Begin Where You are Standing: Developing a Critical Pedagogy of Place in a Bicultural Senior English Class in Te Tai Tokerau – He Rourou, Volume 1, Issue 1, 49-66, 2021

Tim McVicar



APA: McVicar, T. (2021). Begin Where You are Standing: Developing a Critical Pedagogy of Place in a Bicultural Senior English Class in Te Tai Tokerau. He Rourou, 1(1), 49-66.  https://doi.org/10.54474/herourou.1.1.2920216

Issue: Vol. 1 No. 1 (2021)

Section: Research

Copyright (c) 2021 He Rourou

He Rourou by The Mind Lab is licensed under a Creative Commons Attribution-NonCommercial-ShareAlike 4.0 International Licence

[ISSN 2744-7421]

This project employed an iterative research approach to examine the effects of a critical pedagogy of place (Milne, 2016; Gordon, 2018; Gruenewald, 2013; Penetito, 2018) on Pākehā learners in a Level 1 English class in Northland, New Zealand. The project tracked Pākehā learners’ engagement and achievement outcomes and examined if there were notable shifts in their perspectives about Māori inequality in Northland as a result of the project.

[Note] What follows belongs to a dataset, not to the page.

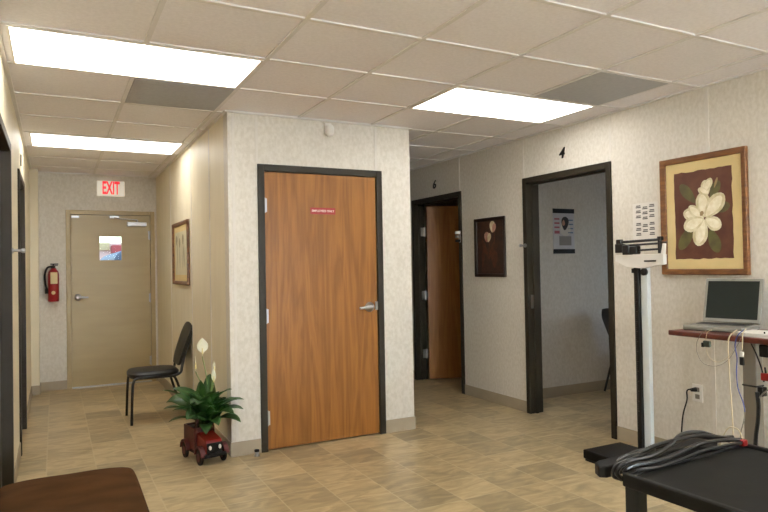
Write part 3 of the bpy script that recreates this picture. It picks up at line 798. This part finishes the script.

The project results showed that a critical pedagogy of place was initially confronting for Pākehā learners, and participants displayed low engagement in the project’s early stages. However, by the end of the project, Pākehā learners began to articulate more nuanced and constructive understandings of the effects of the Northern wars, colonisation, institutional discrimination, and inequality faced by  Māori. A  marked increase in engagement was evidenced, and final assessment results in the standard were notability high.

A critical pedagogy of place, in this sense, was ‘consciousness-raising.’  Participants’ formal writing outputs, as well as small group interviews at the project’s conclusion, showed increased empathy to Māori concerns within their communities. These positive outcomes depict how schools can legitimise and offer safe spaces to analyse challenging aspects of New Zealand’s past and present.